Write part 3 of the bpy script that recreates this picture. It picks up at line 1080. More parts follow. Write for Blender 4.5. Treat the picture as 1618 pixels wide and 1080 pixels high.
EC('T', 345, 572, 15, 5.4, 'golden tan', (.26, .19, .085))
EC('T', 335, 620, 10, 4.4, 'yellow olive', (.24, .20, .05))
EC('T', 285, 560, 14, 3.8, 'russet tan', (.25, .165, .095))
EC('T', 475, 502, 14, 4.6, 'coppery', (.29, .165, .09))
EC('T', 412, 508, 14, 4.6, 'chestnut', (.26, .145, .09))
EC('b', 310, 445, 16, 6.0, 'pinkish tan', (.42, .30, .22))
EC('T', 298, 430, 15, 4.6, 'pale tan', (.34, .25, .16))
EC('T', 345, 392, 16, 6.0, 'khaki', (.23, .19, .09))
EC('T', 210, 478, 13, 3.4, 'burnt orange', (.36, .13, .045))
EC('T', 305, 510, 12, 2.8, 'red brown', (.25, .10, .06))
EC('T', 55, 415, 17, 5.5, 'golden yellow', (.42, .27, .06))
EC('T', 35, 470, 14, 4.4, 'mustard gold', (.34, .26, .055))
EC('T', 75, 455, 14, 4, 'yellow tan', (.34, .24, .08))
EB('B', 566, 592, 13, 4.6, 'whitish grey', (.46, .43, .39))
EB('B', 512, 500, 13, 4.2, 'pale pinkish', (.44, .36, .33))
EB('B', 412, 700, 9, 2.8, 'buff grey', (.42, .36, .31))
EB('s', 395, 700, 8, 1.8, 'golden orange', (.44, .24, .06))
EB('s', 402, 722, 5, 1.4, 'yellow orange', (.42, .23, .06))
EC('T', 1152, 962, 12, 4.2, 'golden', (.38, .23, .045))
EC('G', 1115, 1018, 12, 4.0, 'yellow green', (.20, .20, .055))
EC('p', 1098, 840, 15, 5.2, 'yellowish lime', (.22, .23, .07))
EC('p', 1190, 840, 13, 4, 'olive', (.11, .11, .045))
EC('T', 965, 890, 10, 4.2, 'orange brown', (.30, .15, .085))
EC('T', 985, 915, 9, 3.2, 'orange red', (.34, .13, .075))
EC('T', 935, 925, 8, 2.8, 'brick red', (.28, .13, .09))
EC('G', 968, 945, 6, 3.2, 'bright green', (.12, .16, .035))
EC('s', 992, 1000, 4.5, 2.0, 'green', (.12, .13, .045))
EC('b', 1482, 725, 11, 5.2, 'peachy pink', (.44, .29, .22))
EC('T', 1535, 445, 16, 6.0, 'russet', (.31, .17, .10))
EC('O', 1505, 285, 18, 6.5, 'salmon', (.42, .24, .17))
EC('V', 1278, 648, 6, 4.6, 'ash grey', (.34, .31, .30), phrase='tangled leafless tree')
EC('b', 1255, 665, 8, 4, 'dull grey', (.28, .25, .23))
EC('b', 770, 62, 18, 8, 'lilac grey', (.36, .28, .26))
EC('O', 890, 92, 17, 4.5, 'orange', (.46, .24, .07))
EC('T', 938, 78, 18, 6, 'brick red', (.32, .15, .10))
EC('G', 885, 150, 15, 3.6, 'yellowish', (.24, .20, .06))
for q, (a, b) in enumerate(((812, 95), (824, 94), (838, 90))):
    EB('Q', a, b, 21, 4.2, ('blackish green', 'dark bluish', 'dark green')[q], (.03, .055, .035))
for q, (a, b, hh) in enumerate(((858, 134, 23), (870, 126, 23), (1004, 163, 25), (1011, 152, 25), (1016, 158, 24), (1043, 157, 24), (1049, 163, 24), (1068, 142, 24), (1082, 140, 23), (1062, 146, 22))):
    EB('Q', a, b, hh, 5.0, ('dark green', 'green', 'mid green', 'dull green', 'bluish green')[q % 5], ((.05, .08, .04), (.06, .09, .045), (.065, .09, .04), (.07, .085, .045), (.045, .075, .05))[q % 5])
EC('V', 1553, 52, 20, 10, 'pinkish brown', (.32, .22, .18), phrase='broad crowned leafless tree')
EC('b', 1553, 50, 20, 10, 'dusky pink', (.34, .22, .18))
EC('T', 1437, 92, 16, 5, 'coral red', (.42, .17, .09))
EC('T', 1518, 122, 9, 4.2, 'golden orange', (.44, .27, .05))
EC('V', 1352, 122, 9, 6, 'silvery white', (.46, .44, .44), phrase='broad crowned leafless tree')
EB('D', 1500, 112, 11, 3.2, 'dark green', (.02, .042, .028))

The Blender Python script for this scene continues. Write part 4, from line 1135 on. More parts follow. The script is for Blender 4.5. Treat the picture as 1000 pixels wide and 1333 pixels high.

+++

EXERCISE REQUIREMENTS
Every entry must be output again, exactly as written above.

RESPONSE TO THE EXERCISE
Write part 3 of the bpy script that recreates this picture. It picks up at line 1080. More parts follow. Write for Blender 4.5. Treat the picture as 1618 pixels wide and 1080 pixels high.
EC('T', 345, 572, 15, 5.4, 'golden tan', (.26, .19, .085))
EC('T', 335, 620, 10, 4.4, 'yellow olive', (.24, .20, .05))
EC('T', 285, 560, 14, 3.8, 'russet tan', (.25, .165, .095))
EC('T', 475, 502, 14, 4.6, 'coppery', (.29, .165, .09))
EC('T', 412, 508, 14, 4.6, 'chestnut', (.26, .145, .09))
EC('b', 310, 445, 16, 6.0, 'pinkish tan', (.42, .30, .22))
EC('T', 298, 430, 15, 4.6, 'pale tan', (.34, .25, .16))
EC('T', 345, 392, 16, 6.0, 'khaki', (.23, .19, .09))
EC('T', 210, 478, 13, 3.4, 'burnt orange', (.36, .13, .045))
EC('T', 305, 510, 12, 2.8, 'red brown', (.25, .10, .06))
EC('T', 55, 415, 17, 5.5, 'golden yellow', (.42, .27, .06))
EC('T', 35, 470, 14, 4.4, 'mustard gold', (.34, .26, .055))
EC('T', 75, 455, 14, 4, 'yellow tan', (.34, .24, .08))
EB('B', 566, 592, 13, 4.6, 'whitish grey', (.46, .43, .39))
EB('B', 512, 500, 13, 4.2, 'pale pinkish', (.44, .36, .33))
EB('B', 412, 700, 9, 2.8, 'buff grey', (.42, .36, .31))
EB('s', 395, 700, 8, 1.8, 'golden orange', (.44, .24, .06))
EB('s', 402, 722, 5, 1.4, 'yellow orange', (.42, .23, .06))
EC('T', 1152, 962, 12, 4.2, 'golden', (.38, .23, .045))
EC('G', 1115, 1018, 12, 4.0, 'yellow green', (.20, .20, .055))
EC('p', 1098, 840, 15, 5.2, 'yellowish lime', (.22, .23, .07))
EC('p', 1190, 840, 13, 4, 'olive', (.11, .11, .045))
EC('T', 965, 890, 10, 4.2, 'orange brown', (.30, .15, .085))
EC('T', 985, 915, 9, 3.2, 'orange red', (.34, .13, .075))
EC('T', 935, 925, 8, 2.8, 'brick red', (.28, .13, .09))
EC('G', 968, 945, 6, 3.2, 'bright green', (.12, .16, .035))
EC('s', 992, 1000, 4.5, 2.0, 'green', (.12, .13, .045))
EC('b', 1482, 725, 11, 5.2, 'peachy pink', (.44, .29, .22))
EC('T', 1535, 445, 16, 6.0, 'russet', (.31, .17, .10))
EC('O', 1505, 285, 18, 6.5, 'salmon', (.42, .24, .17))
EC('V', 1278, 648, 6, 4.6, 'ash grey', (.34, .31, .30), phrase='tangled leafless tree')
EC('b', 1255, 665, 8, 4, 'dull grey', (.28, .25, .23))
EC('b', 770, 62, 18, 8, 'lilac grey', (.36, .28, .26))
EC('O', 890, 92, 17, 4.5, 'orange', (.46, .24, .07))
EC('T', 938, 78, 18, 6, 'brick red', (.32, .15, .10))
EC('G', 885, 150, 15, 3.6, 'yellowish', (.24, .20, .06))
for q, (a, b) in enumerate(((812, 95), (824, 94), (838, 90))):
    EB('Q', a, b, 21, 4.2, ('blackish green', 'dark bluish', 'dark green')[q], (.03, .055, .035))
for q, (a, b, hh) in enumerate(((858, 134, 23), (870, 126, 23), (1004, 163, 25), (1011, 152, 25), (1016, 158, 24), (1043, 157, 24), (1049, 163, 24), (1068, 142, 24), (1082, 140, 23), (1062, 146, 22))):
    EB('Q', a, b, hh, 5.0, ('dark green', 'green', 'mid green', 'dull green', 'bluish green')[q % 5], ((.05, .08, .04), (.06, .09, .045), (.065, .09, .04), (.07, .085, .045), (.045, .075, .05))[q % 5])
EC('V', 1553, 52, 20, 10, 'pinkish brown', (.32, .22, .18), phrase='broad crowned leafless tree')
EC('b', 1553, 50, 20, 10, 'dusky pink', (.34, .22, .18))
EC('T', 1437, 92, 16, 5, 'coral red', (.42, .17, .09))
EC('T', 1518, 122, 9, 4.2, 'golden orange', (.44, .27, .05))
EC('V', 1352, 122, 9, 6, 'silvery white', (.46, .44, .44), phrase='broad crowned leafless tree')
EB('D', 1500, 112, 11, 3.2, 'dark green', (.02, .042, .028))

The Blender Python script for this scene continues. Write part 4, from line 1135 on. More parts follow. The script is for Blender 4.5. Treat the picture as 1000 pixels wide and 1333 pixels high.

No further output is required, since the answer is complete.